Activists Appeal for Indonesian Environment

Activists have launched an urgent appeal calling upon outgoing Indonesian President Susilo Bambang Yudhoyono to step up protection of the only ecosystem that houses Sumatran orangutans, rhinos, elephants and tigers.
Activists Appeal for Indonesian Environment
An orphaned Sumatran orangutan at a rescue facility run by the Sumatran Orangutan Conservation Programme
9/17/2014
Updated:
9/17/2014
 

Activists have launched an urgent appeal calling upon outgoing Indonesian President Susilo Bambang Yudhoyono to step up protection of the only ecosystem that houses Sumatran orangutans, rhinos, elephants and tigers.

End of Icons, an initiative led by the Sumatran Orangutan Conservation Programme and PanEco-YEL, is urging Yudhoyono to elevate the protected status of the Leuser Ecosystem before he leaves office. End of Icons is targeting the president ahead of his UN Climate Summit speech next week.

Environmentalists fear that a proposed plan to revise Aceh’s spatial plan — the zoning law that governs land use in the north Sumatran province — will spur conversion of key habitat for industrial plantations and mining concessions.
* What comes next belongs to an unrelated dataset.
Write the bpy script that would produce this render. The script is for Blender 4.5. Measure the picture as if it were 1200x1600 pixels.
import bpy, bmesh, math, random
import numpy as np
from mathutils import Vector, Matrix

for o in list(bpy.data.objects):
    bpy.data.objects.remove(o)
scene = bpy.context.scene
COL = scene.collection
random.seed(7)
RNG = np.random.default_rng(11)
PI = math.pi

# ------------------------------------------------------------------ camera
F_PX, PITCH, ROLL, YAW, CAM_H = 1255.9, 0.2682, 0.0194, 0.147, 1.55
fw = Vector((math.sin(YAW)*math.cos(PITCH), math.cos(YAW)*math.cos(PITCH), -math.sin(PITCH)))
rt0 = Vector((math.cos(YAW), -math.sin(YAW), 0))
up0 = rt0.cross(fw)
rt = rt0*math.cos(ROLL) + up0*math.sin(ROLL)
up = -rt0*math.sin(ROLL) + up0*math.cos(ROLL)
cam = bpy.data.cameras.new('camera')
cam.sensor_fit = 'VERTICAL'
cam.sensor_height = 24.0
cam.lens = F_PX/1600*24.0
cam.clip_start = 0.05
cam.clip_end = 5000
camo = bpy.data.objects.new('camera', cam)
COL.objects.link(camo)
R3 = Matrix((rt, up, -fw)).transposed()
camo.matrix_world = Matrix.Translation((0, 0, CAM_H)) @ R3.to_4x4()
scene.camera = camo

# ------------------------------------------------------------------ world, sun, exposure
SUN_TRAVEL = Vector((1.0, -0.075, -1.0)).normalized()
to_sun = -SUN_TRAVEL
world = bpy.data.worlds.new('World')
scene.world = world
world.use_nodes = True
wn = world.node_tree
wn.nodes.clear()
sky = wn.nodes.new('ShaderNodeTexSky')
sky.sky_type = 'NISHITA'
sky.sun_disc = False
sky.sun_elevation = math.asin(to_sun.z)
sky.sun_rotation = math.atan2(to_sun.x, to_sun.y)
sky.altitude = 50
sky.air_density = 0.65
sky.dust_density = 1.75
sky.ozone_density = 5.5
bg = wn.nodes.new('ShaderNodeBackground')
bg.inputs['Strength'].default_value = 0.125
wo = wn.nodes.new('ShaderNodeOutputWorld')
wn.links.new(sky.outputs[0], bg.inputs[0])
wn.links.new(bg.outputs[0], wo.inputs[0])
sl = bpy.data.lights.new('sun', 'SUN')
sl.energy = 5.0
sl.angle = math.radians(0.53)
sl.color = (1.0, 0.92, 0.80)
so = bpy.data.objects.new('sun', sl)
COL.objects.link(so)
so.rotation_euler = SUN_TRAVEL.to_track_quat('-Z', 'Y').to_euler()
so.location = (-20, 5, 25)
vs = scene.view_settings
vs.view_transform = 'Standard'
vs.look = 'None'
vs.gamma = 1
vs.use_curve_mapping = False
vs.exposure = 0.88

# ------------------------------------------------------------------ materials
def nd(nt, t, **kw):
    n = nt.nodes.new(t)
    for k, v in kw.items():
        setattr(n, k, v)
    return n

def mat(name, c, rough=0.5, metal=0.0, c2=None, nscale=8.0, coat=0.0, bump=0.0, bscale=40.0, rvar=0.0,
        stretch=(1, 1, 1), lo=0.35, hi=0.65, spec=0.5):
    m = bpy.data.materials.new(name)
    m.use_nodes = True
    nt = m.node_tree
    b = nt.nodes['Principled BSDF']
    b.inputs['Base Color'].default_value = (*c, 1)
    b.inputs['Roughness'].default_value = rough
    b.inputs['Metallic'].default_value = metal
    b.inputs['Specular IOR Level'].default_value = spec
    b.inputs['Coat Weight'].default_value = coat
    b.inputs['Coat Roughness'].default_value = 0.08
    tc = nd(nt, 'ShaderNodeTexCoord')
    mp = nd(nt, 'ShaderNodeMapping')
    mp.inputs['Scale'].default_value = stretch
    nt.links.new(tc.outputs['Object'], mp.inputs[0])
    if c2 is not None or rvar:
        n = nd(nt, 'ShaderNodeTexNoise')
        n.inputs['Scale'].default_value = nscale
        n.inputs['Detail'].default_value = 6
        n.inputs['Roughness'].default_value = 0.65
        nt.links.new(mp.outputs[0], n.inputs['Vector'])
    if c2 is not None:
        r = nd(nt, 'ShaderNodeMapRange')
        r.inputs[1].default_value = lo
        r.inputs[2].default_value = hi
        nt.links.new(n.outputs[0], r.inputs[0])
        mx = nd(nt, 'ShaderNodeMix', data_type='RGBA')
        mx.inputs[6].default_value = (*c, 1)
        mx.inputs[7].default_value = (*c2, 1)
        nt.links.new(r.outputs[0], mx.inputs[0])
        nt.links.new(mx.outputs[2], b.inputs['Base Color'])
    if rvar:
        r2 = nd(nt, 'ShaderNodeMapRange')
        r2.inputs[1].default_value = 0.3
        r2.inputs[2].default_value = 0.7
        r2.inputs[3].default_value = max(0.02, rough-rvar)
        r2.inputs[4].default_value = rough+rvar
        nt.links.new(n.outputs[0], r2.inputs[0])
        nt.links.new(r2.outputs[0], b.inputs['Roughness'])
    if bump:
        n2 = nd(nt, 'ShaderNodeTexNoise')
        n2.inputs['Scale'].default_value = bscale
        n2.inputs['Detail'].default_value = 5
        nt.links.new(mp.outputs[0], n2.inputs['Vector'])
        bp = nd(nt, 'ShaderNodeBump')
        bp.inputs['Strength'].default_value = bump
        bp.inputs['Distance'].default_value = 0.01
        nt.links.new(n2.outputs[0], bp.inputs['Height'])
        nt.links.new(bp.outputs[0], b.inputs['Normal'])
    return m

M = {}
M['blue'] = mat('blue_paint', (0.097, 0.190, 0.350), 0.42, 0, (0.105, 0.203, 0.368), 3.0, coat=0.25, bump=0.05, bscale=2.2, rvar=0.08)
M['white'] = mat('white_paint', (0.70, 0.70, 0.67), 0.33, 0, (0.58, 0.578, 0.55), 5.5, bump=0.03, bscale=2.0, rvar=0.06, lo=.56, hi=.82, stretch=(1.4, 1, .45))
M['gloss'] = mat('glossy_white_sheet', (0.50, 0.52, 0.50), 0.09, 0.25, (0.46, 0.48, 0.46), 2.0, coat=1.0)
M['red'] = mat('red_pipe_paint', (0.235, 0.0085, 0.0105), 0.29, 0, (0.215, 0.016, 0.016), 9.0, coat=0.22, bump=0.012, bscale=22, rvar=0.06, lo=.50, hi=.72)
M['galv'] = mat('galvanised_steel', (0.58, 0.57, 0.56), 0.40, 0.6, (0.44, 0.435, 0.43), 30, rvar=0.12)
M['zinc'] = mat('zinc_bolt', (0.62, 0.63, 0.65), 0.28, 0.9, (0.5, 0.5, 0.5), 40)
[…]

Yudhoyono has frequently spoken of his love of wildlife and the importance of Indonesia’s forests during his presidency.

“I do not want to later explain to my granddaughter Almira, that we, in our time, could not save the forests and the people that depends on it,” he said during a 2011 speech at the Center for International Forestry Research (CIFOR) in Bogor. “I do not want to tell her the sad news that tigers, rhinoceroses, and orangutans vanished like the dinosaurs.”

Yudhoyono has committed the country to reducing emissions significantly from a projected 2020 baseline and initiated a reform process within the agencies responsible for forest management. However, despite these efforts, forest loss has risen during his time in office, according to data published by researchers at the University of Maryland, World Resources Institute, and Google, among other institutions.

Jokowi, Yudhoyono’s successor, is expected to carry on Yudhoyono’s efforts, although some NGOs have voiced concerns about the lack of specifics in his plans for Indonesia’s forests.